At No. 3 was a 2023 Lytton Springs Dry Creek Valley red with Zinfandel, Petite Sirah, Carignane, Alicante Bouschet, and Mataro. Next, a 2023 Williams Selyem Pinot Noir Russian River Valley Eastside Road Neighbors registered at No. 4.
In 2025, Wine Spectator reviewed more than 10,000 wines, 5,500 of which earned scores of 90 or better. Those 5,500 wines all qualified for the Top 100 list.
For consumers with limited wine knowledge, choosing a wine can be overwhelming, confusing, and sometimes embarrassing. Researchers note that reviews, and indeed lists, can help these consumers by offering an overall evaluation of a wine's quality, especially if they they accompany each other. For most, wine ratings offer the simplest summary of wine quality, and the 100-point wine rating system has become the benchmark in the wine industry, according to the authors of a statistical study of numbered lists.

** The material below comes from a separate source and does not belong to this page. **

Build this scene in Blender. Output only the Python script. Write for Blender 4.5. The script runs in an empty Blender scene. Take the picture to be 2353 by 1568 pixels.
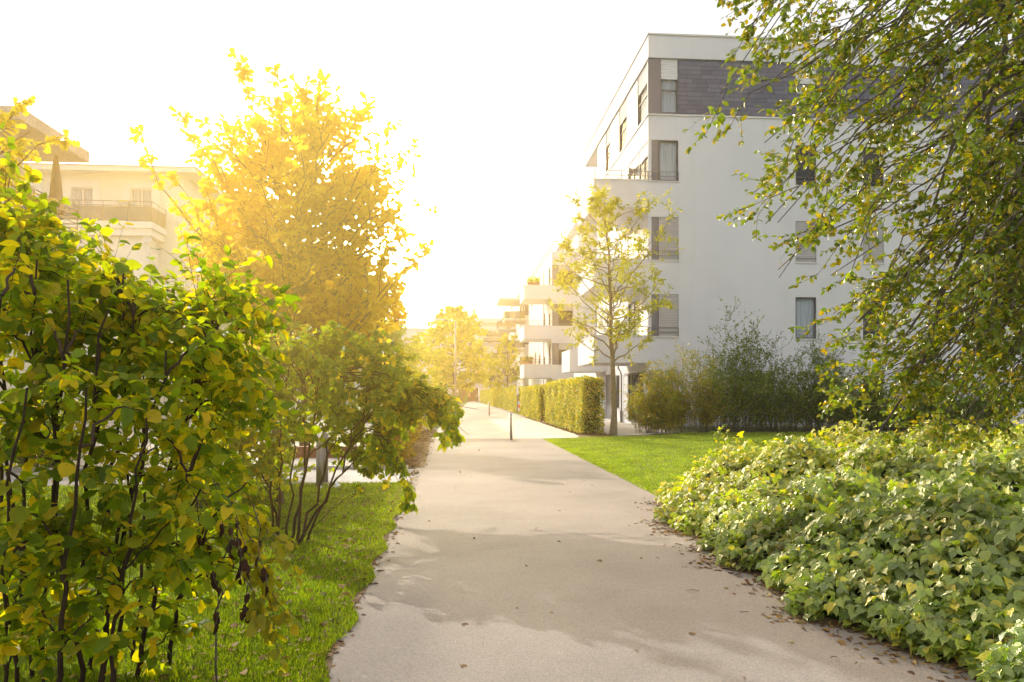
import bpy, math, random
import numpy as np
from mathutils import Vector

random.seed(7)
R = np.random.default_rng(11)
C = bpy.context.scene.collection
PI = math.pi
CAM_Z = 1.6
YAW = math.radians(4.44)
SA, CA = math.sin(YAW), math.cos(YAW)
FPX, CX, HY = 1750.0, 1176.5, 905.0      # focal length, centre and horizon of the photograph on a 2353 px wide frame

# ---------------------------------------------------------------- points measured from the photograph
def W(px, py, d):
    u = (px - CX) / FPX; v = (HY - py) / FPX
    return np.array([d * (SA + u * CA), d * (CA - u * SA), CAM_Z + d * v])
def G(px, py):
    return W(px, py, CAM_Z * FPX / (py - HY))
def FYx(px, Y):                                  # X on a plane of constant Y
    u = (px - CX) / FPX
    return (Y / (CA - u * SA)) * (SA + u * CA)
def FYz(px, py, Y):
    u = (px - CX) / FPX
    return CAM_Z + (Y / (CA - u * SA)) * (HY - py) / FPX
def FXy(px, X):                                  # Y on a plane of constant X
    u = (px - CX) / FPX
    return (X / (SA + u * CA)) * (CA - u * SA)

# ---------------------------------------------------------------- bookkeeping
def tag(o, label=None, cat=None, group=None, kind=None):
    if label: o['label'] = label
    if cat: o['category'] = cat
    if group: o['group'] = group
    if kind: o['kind'] = kind
    return o
def thing(name, label, cat, loc=(0, 0, 0), rz=0, group=None):
    o = bpy.data.objects.new(name, None); C.objects.link(o)
    o.empty_display_size = 0.2
    o.location = loc; o.rotation_euler = (0, 0, rz)
    return tag(o, label, cat, group)
def link(name, me, mat, parent=None):
    o = bpy.data.objects.new(name, me); C.objects.link(o)
    if mat is not None and len(me.materials) == 0: me.materials.append(mat)
    if parent is not None:
        o.parent = parent
    return o
def copy_tree(o, parent=None):
    c = o.copy(); C.objects.link(c)
    if parent is not None: c.parent = parent
    for ch in list(o.children): copy_tree(ch, c)
    return c

class MB:
    def __init__(s): s.v = []; s.f = []
    def quad(s, a, b, c, d):
        n = len(s.v); s.v += [tuple(a), tuple(b), tuple(c), tuple(d)]; s.f.append((n, n+1, n+2, n+3))
    def poly(s, pts):
        n = len(s.v); s.v += [tuple(p) for p in pts]; s.f.append(tuple(range(n, n+len(pts))))
    def box(s, x0, x1, y0, y1, z0, z1):
        n = len(s.v)
        s.v += [(x0,y0,z0),(x1,y0,z0),(x1,y1,z0),(x0,y1,z0),(x0,y0,z1),(x1,y0,z1),(x1,y1,z1),(x0,y1,z1)]
        s.f += [(n,n+3,n+2,n+1),(n+4,n+5,n+6,n+7),(n,n+1,n+5,n+4),(n+1,n+2,n+6,n+5),(n+2,n+3,n+7,n+6),(n+3,n,n+4,n+7)]
    def tube(s, pts, rad, k=6, cap=True):
        pts = np.asarray(pts, float); m = len(pts)
        if np.isscalar(rad): rad = [rad] * m
        t = np.gradient(pts, axis=0); t /= np.linalg.norm(t, axis=1)[:, None] + 1e-9
        ref = np.array([0, 0, 1.0]) if abs(t[0][2]) < .9 else np.array([1.0, 0, 0])
        n0 = len(s.v); a = np.cross(t[0], ref); a /= np.linalg.norm(a)
        ang = np.arange(k) * 2 * PI / k
        for i in range(m):
            a = a - t[i] * a.dot(t[i]); a /= np.linalg.norm(a) + 1e-9
            b = np.cross(t[i], a)
            ring = pts[i] + rad[i] * (np.cos(ang)[:, None] * a + np.sin(ang)[:, None] * b)
            s.v += [tuple(q) for q in ring]
        for i in range(m - 1):
            for j in range(k):
                p = n0 + i * k + j; q = n0 + i * k + (j + 1) % k
                s.f.append((p, q, q + k, p + k))
        if cap:
            s.f.append(tuple(n0 + j for j in range(k))[::-1]); s.f.append(tuple(n0 + (m-1)*k + j for j in range(k)))
    def bar(s, a, b, r, k=4):
        s.tube([a, b], r, k)
    def mesh(s, name, smooth=False):
        me = bpy.data.meshes.new(name); me.from_pydata(s.v, [], s.f); me.update()
        if smooth: me.polygons.foreach_set('use_smooth', np.ones(len(me.polygons), bool))
        return me
    def build(s, name, mat, parent=None, smooth=False):
        return link(name, s.mesh(name, smooth), mat, parent)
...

Wine Spectator’s annual Top 100 highlights the most compelling wines our editors tasted this year, encapsulating the wine world over the past 12 months, according to Wine Spectator.
Editors reviewed more than 10,200 wines in 2025 in blind tastings, of which more than 5,500 rated 90 points or higher. The wines were evaluated for quality (based on the original score), value (based on price), availability (based on cases made or imported into the United States), and, just as important, according to the magazine, "the excitement and story behind the wines, what we call the X-factor."